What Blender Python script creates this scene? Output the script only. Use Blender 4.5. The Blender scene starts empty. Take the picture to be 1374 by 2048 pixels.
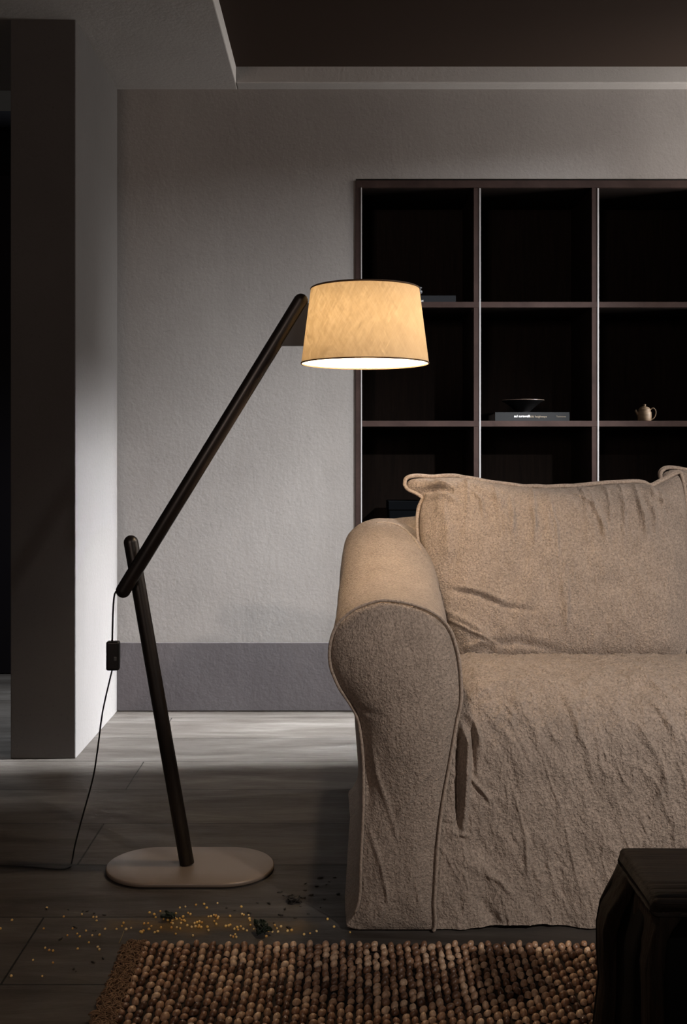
import bpy, bmesh, math, random
import numpy as np
from mathutils import Vector, Matrix, noise
from mathutils.bvhtree import BVHTree

random.seed(7); rng = np.random.default_rng(7)
S = bpy.context.scene
COL = S.collection
F = 2100.0          # focal length in pixels (frame 1374 x 2048)
CX, CY, H = 675.0, 920.0, 0.97   # vanishing point and eye height

def P(px, py, Y):
    return Vector(((px-CX)/F*Y, Y, H-(py-CY)/F*Y))
def PF(px, py, z=0.0):            # point on a horizontal plane
    Y = F*(H-z)/(py-CY)
    return P(px, py, Y)

# ------------------------------------------------------------------ helpers
def link(o, parent=None):
    COL.objects.link(o)
    if parent: o.parent = parent
    return o
def tag(o, label=None, cat=None, group=None, kind=None):
    if label: o['label'] = label
    if cat: o['category'] = cat
    if group: o['group'] = group
    if kind: o['kind'] = kind
    return o
def empty(name, loc, label, cat, group=None):
    o = bpy.data.objects.new(name, None); o.location = loc; o.empty_display_size = .05
    link(o); return tag(o, label, cat, group)
def mesh_obj(name, verts, faces, mat, parent=None, smooth=True):
    """verts in world coordinates; parent is an unrotated Empty"""
    me = bpy.data.meshes.new(name)
    off = Vector((0, 0, 0))
    p = parent
    while p: off += p.location; p = p.parent
    v = np.asarray(verts, dtype=float) - np.array(off)
    me.from_pydata(v.tolist(), [], [list(map(int, f)) for f in faces])
    me.materials.append(mat)
    if smooth: me.polygons.foreach_set('use_smooth', [True]*len(me.polygons))
    me.update()
    return link(bpy.data.objects.new(name, me), parent)
def bm_obj(name, bm, mat, parent=None, smooth=False):
    bmesh.ops.recalc_face_normals(bm, faces=bm.faces[:])
    vs = [v.co[:] for v in bm.verts]; bm.verts.index_update()
    fs = [[v.index for v in f.verts] for f in bm.faces]
    bm.free()
    return mesh_obj(name, vs, fs, mat, parent, smooth)
def bm_box(bm, lo, hi, bev=0, seg=2):
    r = bmesh.ops.create_cube(bm, size=1)
    vs = r['verts']
    for v in vs:
        v.co = Vector([(lo[i]+hi[i])/2 + v.co[i]*(hi[i]-lo[i]) for i in range(3)])
    if bev:
        es = list({e for v in vs for e in v.link_edges})
        bmesh.ops.bevel(bm, geom=es, offset=bev, segments=seg, profile=.5, affect='EDGES')
def box(name, lo, hi, mat, parent=None, bev=0, seg=2):
    bm = bmesh.new(); bm_box(bm, lo, hi, bev, seg)
    return bm_obj(name, bm, mat, parent)
def grid_faces(n, m, wrap=False):
    f = []
    for i in range(n-1):
        for j in range(m if wrap else m-1):
            j2 = (j+1) % m
            f.append((i*m+j, i*m+j2, (i+1)*m+j2, (i+1)*m+j))
    return f
def tube_data(path, r, k=8, closed=False, caps=True):
    path = [Vector(p) for p in path]; n = len(path); V = []
    up = Vector((0, 0, 1)); prev = None
    for i, p in enumerate(path):
        if closed: t = path[(i+1) % n]-path[i-1]
        else: t = path[min(i+1, n-1)]-path[max(i-1, 0)]
        if t.length < 1e-9: t = Vector((0, 0, 1))
        t.normalize()
        if prev is None:
            a = t.orthogonal().normalized()
        else:
            a = (prev - t*prev.dot(t))
            a = a.normalized() if a.length > 1e-6 else t.orthogonal().normalized()
        prev = a; b = t.cross(a)
        rr = r[i] if hasattr(r, '__len__') else r
        for j in range(k):
            th = 2*math.pi*j/k
            V.append(p + (a*math.cos(th)+b*math.sin(th))*rr)
    Fs = grid_faces(n, k, True)
    if closed: Fs += [((n-1)*k+j, (n-1)*k+(j+1) % k, (j+1) % k, j) for j in range(k)]
    elif caps:
        Fs.append(tuple(range(k))[::-1]); Fs.append(tuple((n-1)*k+j for j in range(k)))
    return V, Fs
def tube(name, path, r, mat, parent=None, k=10, closed=False):
    V, Fs = tube_data(path, r, k, closed)
    return mesh_obj(name, [v[:] for v in V], Fs, mat, parent)
def capsule(name, a, b, r, mat, parent, k=28, round_a=True, round_b=True):
    a, b = Vector(a), Vector(b); d = (b-a).normalized(); pts = []; rs = []
    N = 8
    if round_a:
        for i in range(N): th = math.pi/2*i/N; pts.append(a - d*(r*math.cos(th)-0)); rs.append(max(r*math.sin(th), 1e-4))
    pts.append(a); rs.append(r); pts.append(a.lerp(b, .5)); rs.append(r); pts.append(b); rs.append(r)
    if round_b:
        for i in range(N-1, -1, -1): th = math.pi/2*i/N; pts.append(b + d*(r*math.cos(th))); rs.append(max(r*math.sin(th), 1e-4))
    return tube(name, pts, rs, mat, parent, k)
def lathe_data(prof, c, k=64):
    V = []
    for r, z in prof:
        for j in range(k):
            th = 2*math.pi*j/k
            V.append((c[0]+r*math.cos(th), c[1]+r*math.sin(th), c[2]+z))
    return V, grid_faces(len(prof), k, True)
def lathe(name, prof, c, mat, parent=None, k=64):
    V, Fs = lathe_data(prof, c, k); return mesh_obj(name, V, Fs, mat, parent)
def resample(pts, n, closed=False):
    pts = [Vector(p) for p in pts]
    # Catmull-Rom then arc-length
    L = len(pts); dense = []
    rngi = range(L) if closed else range(L-1)
    for i in rngi:
        p0 = pts[(i-1) % L] if (closed or i > 0) else pts[0]*2-pts[1]
        p1 = pts[i]; p2 = pts[(i+1) % L]
        p3 = pts[(i+2) % L] if (closed or i+2 < L) else pts[-1]*2-pts[-2]
        for s in range(12):
            t = s/12
            dense.append(.5*((2*p1)+(p2-p0)*t+(2*p0-5*p1+4*p2-p3)*t*t+(3*p1-p0-3*p2+p3)*t**3))
    dense.append(pts[0].copy() if closed else pts[-1].copy())
    A = np.array([p[:] for p in dense]); d = np.r_[0, np.cumsum(np.linalg.norm(np.diff(A, axis=0), axis=1))]
    s = np.linspace(0, d[-1], n+1)[:-1] if closed else np.linspace(0, d[-1], n)
    return np.stack([np.interp(s, d, A[:, k]) for k in range(A.shape[1])], 1)
def sstep(x): x = np.clip(x, 0, 1); return x*x*(3-2*x)
def vnoise(p, scale, seed=0, octv=3):
    """smooth value noise on Nx3 points"""
    out = np.zeros(len(p)); amp = 1.0
    for i, q in enumerate(p):
        out[i] = noise.fractal(Vector((q[0]*scale[0]+seed, q[1]*scale[1]+seed*1.7, q[2]*scale[2]-seed)), .6, 2.0, octv)
    return out

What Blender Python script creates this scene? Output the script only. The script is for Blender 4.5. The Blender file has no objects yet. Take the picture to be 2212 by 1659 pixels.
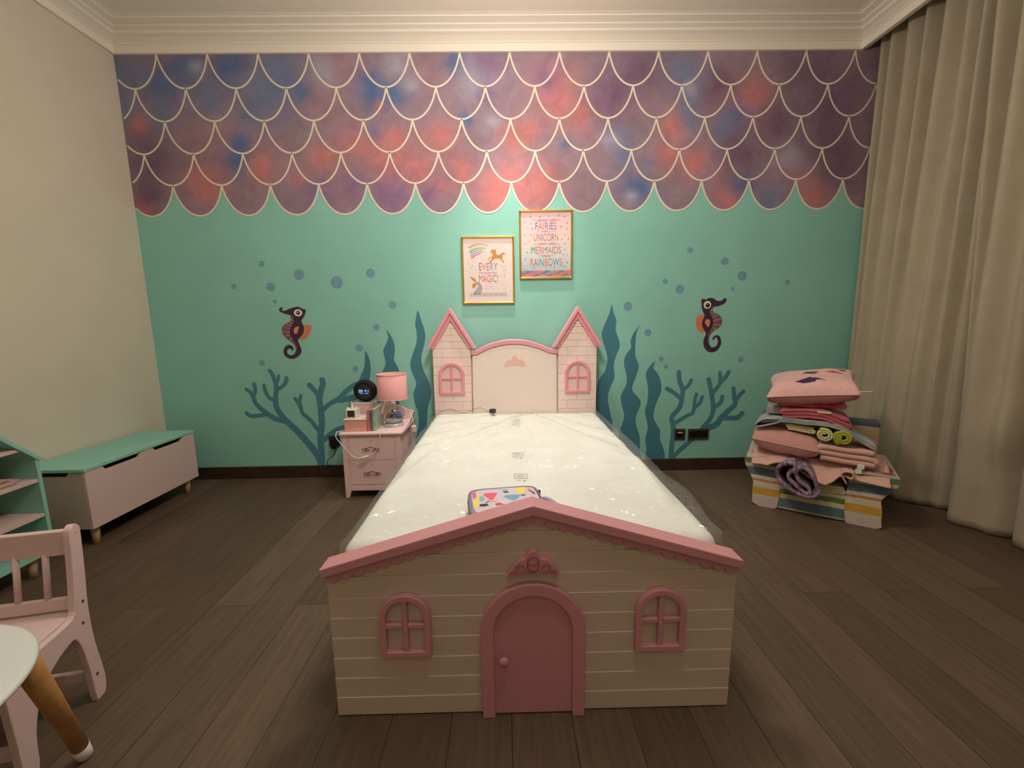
══════
## The task
Output all of the data exactly as it stands, minus any images.

## Task result
What Blender Python script creates this scene? Output the script only. Use Blender 4.5. The Blender scene starts empty. Take the picture to be 1374 by 2048 pixels.
import bpy, bmesh, math, random
import numpy as np
from mathutils import Vector, Matrix, noise
from mathutils.bvhtree import BVHTree

random.seed(7); rng = np.random.default_rng(7)
S = bpy.context.scene
COL = S.collection
F = 2100.0          # focal length in pixels (frame 1374 x 2048)
CX, CY, H = 675.0, 920.0, 0.97   # vanishing point and eye height

def P(px, py, Y):
    return Vector(((px-CX)/F*Y, Y, H-(py-CY)/F*Y))
def PF(px, py, z=0.0):            # point on a horizontal plane
    Y = F*(H-z)/(py-CY)
    return P(px, py, Y)

# ------------------------------------------------------------------ helpers
def link(o, parent=None):
    COL.objects.link(o)
    if parent: o.parent = parent
    return o
def tag(o, label=None, cat=None, group=None, kind=None):
    if label: o['label'] = label
    if cat: o['category'] = cat
    if group: o['group'] = group
    if kind: o['kind'] = kind
    return o
def empty(name, loc, label, cat, group=None):
    o = bpy.data.objects.new(name, None); o.location = loc; o.empty_display_size = .05
    link(o); return tag(o, label, cat, group)
def mesh_obj(name, verts, faces, mat, parent=None, smooth=True):
    """verts in world coordinates; parent is an unrotated Empty"""
    me = bpy.data.meshes.new(name)
    off = Vector((0, 0, 0))
    p = parent
    while p: off += p.location; p = p.parent
    v = np.asarray(verts, dtype=float) - np.array(off)
    me.from_pydata(v.tolist(), [], [list(map(int, f)) for f in faces])
    me.materials.append(mat)
    if smooth: me.polygons.foreach_set('use_smooth', [True]*len(me.polygons))
    me.update()
    return link(bpy.data.objects.new(name, me), parent)
def bm_obj(name, bm, mat, parent=None, smooth=False):
    bmesh.ops.recalc_face_normals(bm, faces=bm.faces[:])
    vs = [v.co[:] for v in bm.verts]; bm.verts.index_update()
    fs = [[v.index for v in f.verts] for f in bm.faces]
    bm.free()
    return mesh_obj(name, vs, fs, mat, parent, smooth)
def bm_box(bm, lo, hi, bev=0, seg=2):
    r = bmesh.ops.create_cube(bm, size=1)
    vs = r['verts']
    for v in vs:
        v.co = Vector([(lo[i]+hi[i])/2 + v.co[i]*(hi[i]-lo[i]) for i in range(3)])
    if bev:
        es = list({e for v in vs for e in v.link_edges})
        bmesh.ops.bevel(bm, geom=es, offset=bev, segments=seg, profile=.5, affect='EDGES')
def box(name, lo, hi, mat, parent=None, bev=0, seg=2):
    bm = bmesh.new(); bm_box(bm, lo, hi, bev, seg)
    return bm_obj(name, bm, mat, parent)
def grid_faces(n, m, wrap=False):
    f = []
    for i in range(n-1):
        for j in range(m if wrap else m-1):
            j2 = (j+1) % m
            f.append((i*m+j, i*m+j2, (i+1)*m+j2, (i+1)*m+j))
    return f
def tube_data(path, r, k=8, closed=False, caps=True):
    path = [Vector(p) for p in path]; n = len(path); V = []
    up = Vector((0, 0, 1)); prev = None
    for i, p in enumerate(path):
        if closed: t = path[(i+1) % n]-path[i-1]
        else: t = path[min(i+1, n-1)]-path[max(i-1, 0)]
        if t.length < 1e-9: t = Vector((0, 0, 1))
        t.normalize()
        if prev is None:
            a = t.orthogonal().normalized()
        else:
            a = (prev - t*prev.dot(t))
            a = a.normalized() if a.length > 1e-6 else t.orthogonal().normalized()
        prev = a; b = t.cross(a)
        rr = r[i] if hasattr(r, '__len__') else r
        for j in range(k):
            th = 2*math.pi*j/k
            V.append(p + (a*math.cos(th)+b*math.sin(th))*rr)
    Fs = grid_faces(n, k, True)
    if closed: Fs += [((n-1)*k+j, (n-1)*k+(j+1) % k, (j+1) % k, j) for j in range(k)]
    elif caps:
        Fs.append(tuple(range(k))[::-1]); Fs.append(tuple((n-1)*k+j for j in range(k)))
    return V, Fs
def tube(name, path, r, mat, parent=None, k=10, closed=False):
    V, Fs = tube_data(path, r, k, closed)
    return mesh_obj(name, [v[:] for v in V], Fs, mat, parent)
def capsule(name, a, b, r, mat, parent, k=28, round_a=True, round_b=True):
    a, b = Vector(a), Vector(b); d = (b-a).normalized(); pts = []; rs = []
    N = 8
    if round_a:
        for i in range(N): th = math.pi/2*i/N; pts.append(a - d*(r*math.cos(th)-0)); rs.append(max(r*math.sin(th), 1e-4))
    pts.append(a); rs.append(r); pts.append(a.lerp(b, .5)); rs.append(r); pts.append(b); rs.append(r)
    if round_b:
        for i in range(N-1, -1, -1): th = math.pi/2*i/N; pts.append(b + d*(r*math.cos(th))); rs.append(max(r*math.sin(th), 1e-4))
    return tube(name, pts, rs, mat, parent, k)
def lathe_data(prof, c, k=64):
    V = []
    for r, z in prof:
        for j in range(k):
            th = 2*math.pi*j/k
            V.append((c[0]+r*math.cos(th), c[1]+r*math.sin(th), c[2]+z))
    return V, grid_faces(len(prof), k, True)
def lathe(name, prof, c, mat, parent=None, k=64):
    V, Fs = lathe_data(prof, c, k); return mesh_obj(name, V, Fs, mat, parent)
def resample(pts, n, closed=False):
    pts = [Vector(p) for p in pts]
    # Catmull-Rom then arc-length
    L = len(pts); dense = []
    rngi = range(L) if closed else range(L-1)
    for i in rngi:
        p0 = pts[(i-1) % L] if (closed or i > 0) else pts[0]*2-pts[1]
        p1 = pts[i]; p2 = pts[(i+1) % L]
        p3 = pts[(i+2) % L] if (closed or i+2 < L) else pts[-1]*2-pts[-2]
        for s in range(12):
            t = s/12
            dense.append(.5*((2*p1)+(p2-p0)*t+(2*p0-5*p1+4*p2-p3)*t*t+(3*p1-p0-3*p2+p3)*t**3))
    dense.append(pts[0].copy() if closed else pts[-1].copy())
    A = np.array([p[:] for p in dense]); d = np.r_[0, np.cumsum(np.linalg.norm(np.diff(A, axis=0), axis=1))]
    s = np.linspace(0, d[-1], n+1)[:-1] if closed else np.linspace(0, d[-1], n)
    return np.stack([np.interp(s, d, A[:, k]) for k in range(A.shape[1])], 1)
def sstep(x): x = np.clip(x, 0, 1); return x*x*(3-2*x)
def vnoise(p, scale, seed=0, octv=3):
    """smooth value noise on Nx3 points"""
    out = np.zeros(len(p)); amp = 1.0
    for i, q in enumerate(p):
        out[i] = noise.fractal(Vector((q[0]*scale[0]+seed, q[1]*scale[1]+seed*1.7, q[2]*scale[2]-seed)), .6, 2.0, octv)
    return out

What Blender Python script creates this scene? Output the script only. The script is for Blender 4.5. The Blender file has no objects yet. Take the picture to be 2212 by 1659 pixels.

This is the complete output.